After reading this book, I have decided that the times mostly shape the individual, but cannot be used as an excuse for how people act. The characters in this book had to learn to work extra hard for money because of the Great Depression. Today, most boys Moss' age wouldn't be so pressed for money as they were then. Also, people today have become more lazy as a result of all of the new technology and conveniences. In Moss' eyes, the Depression brought out the worst in people. He says: "The endless blasted, blasted Depression. All it did was make people be less than you expected, until it took them away from you altogether" (Ingold, 236). Moss blames the bad changes in people on the Depression, which probably does have a negative impact on some people, but it is their choice how to act. In conclusion, though times do shape people, they shouldn't let themselves be brought down because of them.

0 of 0 people found the following review helpful.
A wonderful YA book!
By Armchair Interviews
Seventeen-year-old Moss Trawnley has a big job on his hands. The Great Depression is ravaging America. His Ma is depending on him to help support the family. His Pa has been missing for years. When he's let go from his job in Texas, Moss decides it's time to head out after his Pa, who used to run their farm before the Depression cost their family everything. What Moss finds is a drunk and the truth that his real job is to become a man he can respect, against the odds.

A judge points Moss in the direction of the Civilian Conservation Corps (CCC) and Moss jumps at the chance for a steady paycheck and somewhere to eat, sleep, and work for six months. What he doesn't foresee are the friends he'll make along the way or the man he will become.

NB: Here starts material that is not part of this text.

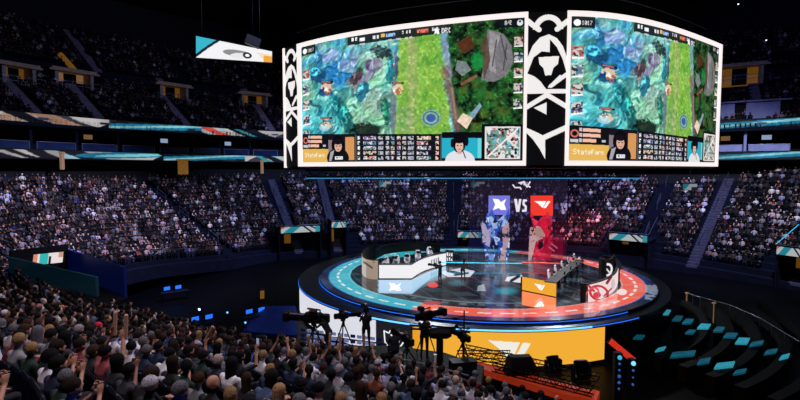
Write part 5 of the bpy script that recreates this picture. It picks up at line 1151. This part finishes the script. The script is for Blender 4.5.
# ------------------------------------------------------------------ hologram gauze
GYp = 46.5; a = at(470, 179, GYp); b = at(566, 263, GYp)
nu, nv = 420, 380; X0, X1 = a.x, b.x; Z0_, Z1_ = .02, a.z
x = np.linspace(X0, X1, nu); z = np.linspace(Z1_, Z0_, nv); XX, ZZ = np.meshgrid(x, z); V = np.stack([XX, np.full_like(XX, GYp), ZZ], -1)
zf = GYp*CP-(ZZ-CAMZ)*SP; X = 400+FPX*XX/zf; Y = 200-FPX*(GYp*SP+(ZZ-CAMZ)*CP)/zf
C = np.zeros(X.shape+(4,)); C[..., :3] = hx('1c1428'); C[..., 3] = .42
wX = X+(fbm(X, Y, 6, 81, 3)-.5)*9; wY = Y+(fbm(X, Y, 6, 85, 3)-.5)*9; nA = fbm(wX, wY*.45, 5, 31, 3); nB = fbm(wX, wY*.5, 2.6, 37, 3)
put(C, Y < 218, '241c30'); C[Y < 216, 3] = .62; put(C, np.clip((X-515)/40, 0, 1)*np.clip((Y-215)/20, 0, 1), '6a0c2c', .7); put(C, np.clip((520-X)/40, 0, 1)*np.clip((Y-215)/20, 0, 1), '14206a', .55)
def P_(m, c, al, k=1.): put(C, m, c, k); C[..., 3] = np.where(m, np.maximum(C[..., 3], al), C[..., 3])
# figures: crystal crest plus torso-like flow
lf = poly(X, Y, [(486, 212), (492, 214), (499, 220), (506, 213), (509, 209), (510, 240), (508, 263), (499, 263), (497, 250), (492, 263), (486, 263), (483, 240), (481, 224), (486, 228)])
def soft(m, q, c, al):
    w_ = m*np.clip(q, 0, 1); put(C, w_, c); C[..., 3] = np.maximum(C[..., 3], al*w_)
soft(lf, (nA-.28)*5, '2450b8', .85); soft(lf, (nB-.48)*5, '86a6e4', .85); soft(lf, (nA-.58)*6, '142e80', .85); soft(lf, (nB-.62)*8, 'dce4fa', .9)
P_(poly(X, Y, [(482, 222), (491, 228), (490, 247), (482, 243)]) & (nB > .3), 'b4a8c4', .75); P_(poly(X, Y, [(502, 228), (509, 222), (509, 240), (504, 263), (499, 262), (503, 245)]) & (nB > .33), 'c09ca4', .75)
P_(poly(X, Y, [(489, 215), (494, 220), (494, 262), (489, 262)]) & (nB > .48), '6f96e4', .85)
P_(poly(X, Y, [(487, 213), (497, 221), (508, 211), (505, 226), (494, 229)]) & (nB > .45), 'a8c0f0', .7)
rf = poly(X, Y, [(531, 217), (538, 221), (545, 214), (552, 220), (553, 240), (550, 263), (531, 263), (529, 244), (534, 230)])
soft(rf, (nA-.26)*5, 'c0183c', .85); soft(rf, (nB-.5)*6, 'f43a58', .85); soft(rf, (nA-.6)*6, '6a0820', .85); P_(poly(X, Y, [(530, 227), (538, 226), (546, 231), (543, 244), (536, 241), (531, 262), (528, 262)]) & (nB > .35), 'c8a0a4', .75)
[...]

A proud and honest main character and several side characters with appealing nicknames like Apple, Romeo, and The Senator, are just part of the strength of Ingold's Hitch. Filled with images of the dry promise of Montana, boys struggling to be men in a time when men were being broken by misfortune, and the deeds that make boys brothers, Ingold's Hitch is a digestible historical book for the teenage reader.

Ingold's attention to historical details and her use of historical dialect to relay Moss's story, help the book move along while also teaching the reader about a period that defined the American work ethic. Hitch will especially strike a chord for underprivileged teens; but for all teens, the way Moss takes responsibility and builds himself and a part of Monroe, Montana into a new promise will inspire.

Perfect for classroom reading material or as an exploration into a chapter in American history, Hitch will lead readers on a journey of discovery, obstacles, triumphs, and new beginnings.

Armchair Interview says: Worthy of any young adult reader's time.